Physical Optics Analysis of Differential Wavefront Interferometry and Phase Compensation for Dynamic Doppler Frequency Shifts
Xiangzhi Yu and Chen Wang
Friday, October 24, 2014
1:30 p.m.
Hopeman 224
Physical Optics Analysis of Differential Wavefront Interferometry-Typically, measuring or calibrating the stage movement in three degrees of freedom (DOF) requires three different setups. However, we have developed a 3-DOF fiber-delivered heterodyne interferometer which uses a single beam to simultaneously measure target displacement and changes in pitch and yaw. This interferometer applies differential wavefront sensing where each DOF can be decoupled and measured from phase information of the quadrant photodiode. Analytical models and simulations are currently being developed and experiments will be performed to validate how the beam diameter, beam aberrations, detector size, and beam centroid mismatch affect DWS.

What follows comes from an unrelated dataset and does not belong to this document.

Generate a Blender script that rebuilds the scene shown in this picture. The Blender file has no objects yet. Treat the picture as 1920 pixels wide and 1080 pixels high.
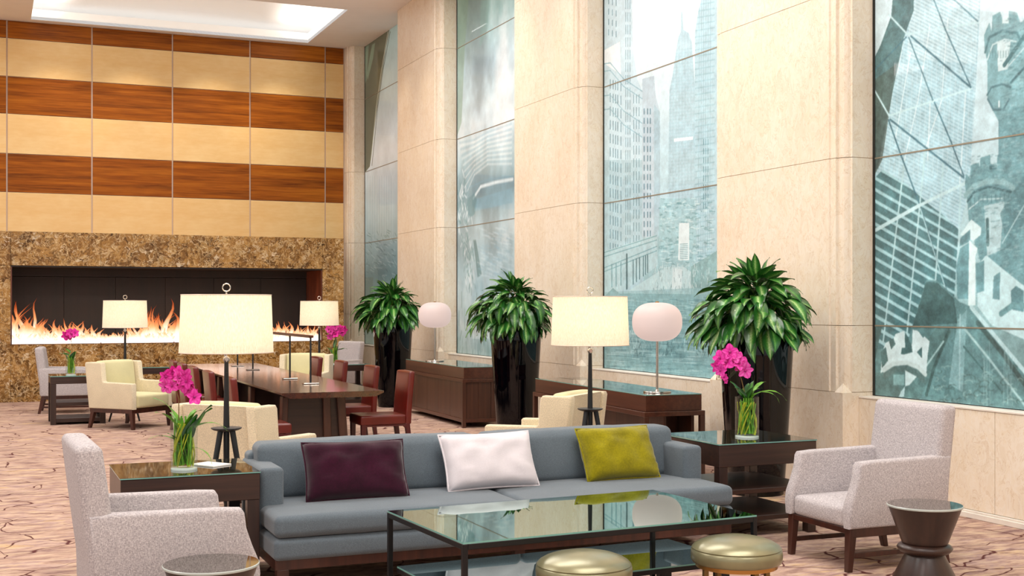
import bpy, bmesh, math, random
import numpy as np
from mathutils import Vector, Matrix, noise as mnoise
random.seed(7)
PI = math.pi
C = bpy.context.scene.collection
sc = bpy.context.scene

# ---------------------------------------------------------------- camera, world, lights, exposure
CAM_H, FOC, CX, HY, VPX = 1.65, 2300.0, 960.0, 573.0, -20.0
yaw = math.atan((CX - VPX) / FOC)
cd = bpy.data.cameras.new('camera')
cam = bpy.data.objects.new('camera', cd); C.objects.link(cam)
cam.location = (0, 0, CAM_H)
cam.rotation_euler = (PI/2, 0, -yaw)
cd.sensor_fit = 'HORIZONTAL'; cd.sensor_width = 36.0
cd.lens = 36.0 * FOC / 1920.0
cd.shift_x = 0.0
cd.shift_y = (HY - 540.0) / 1920.0
cd.clip_end = 200
sc.camera = cam

w = bpy.data.worlds.new('world'); sc.world = w; w.use_nodes = True
bg = w.node_tree.nodes['Background']
bg.inputs[0].default_value = (1.0, 0.97, 0.95, 1); bg.inputs[1].default_value = .80

def area(name, loc, rot, sx, sy, power, col=(1, .965, .93)):
    l = bpy.data.lights.new(name, 'AREA'); l.shape = 'RECTANGLE'; l.size = sx; l.size_y = sy
    l.energy = power; l.color = col
    o = bpy.data.objects.new(name, l); o.location = loc; o.rotation_euler = rot; C.objects.link(o)
    return o
def spot(name, loc, target, power, angle, col=(1, .85, .66), size=.08):
    l = bpy.data.lights.new(name, 'SPOT'); l.energy = power; l.color = col
    l.spot_size = math.radians(angle); l.spot_blend = .8; l.shadow_soft_size = size
    o = bpy.data.objects.new(name, l); o.location = loc
    d = Vector(target) - Vector(loc); o.rotation_euler = d.to_track_quat('-Z', 'Y').to_euler()
    C.objects.link(o); return o

CEIL = 7.03
TRAY_Y = [(21.70, 24.75), (15.4, 18.45), (9.1, 12.15), (2.8, 5.85), (-3.5, -.45)]
TRAY_X = [(.72, 6.0), (-6.6, -1.3)]
for ti, (ya, yb) in enumerate(TRAY_Y):
    for tj, (xa, xb) in enumerate(TRAY_X):
        if ti == 0 and tj == 0:
            area('cove_lamp', ((xa+.5), (ya+yb)/2, CEIL+.08), (PI, math.radians(-35), 0), .25, 2.6, 12)
            area('cove_lamp', ((xb-.5), (ya+yb)/2, CEIL+.08), (PI, math.radians(35), 0), .25, 2.6, 12)
        else:
            area('tray_fill', ((xa+xb)/2, (ya+yb)/2, CEIL+.30), (0, 0, 0), 4.6, 2.5, 285 if tj == 0 else 225)  # soft fill lights added in the unseen trays to light the room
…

Phase Compensation for Dynamic Doppler Frequency Shifts-Positioning calibration under dynamic conditions is becoming increasingly of interest for high precision fields. Heterodyne interferometry is often used to calibrate a stage’s position because it has high dynamic range and direct traceability to the meter. When using heterodyne interferometry, filtering is routinely performed to process and determine the measured phase change, which is proportional to the displacement from one target location to another, however, it introduces a phase delay dependent on the detection frequency, which leads to displacement errors when target velocity is non-constant as is the case in dynamic calibrations. This presentation presents a phase delay compensation method by measuring instantaneous detection frequency and solving for the corresponding phase delay in an FPGA in real-time, can significantly decrease the displacement error that is up to hundreds of nanometers to ±3 nm in dynamic cases and it will still keep sub-nanometer resolution for quasi-static calibrations.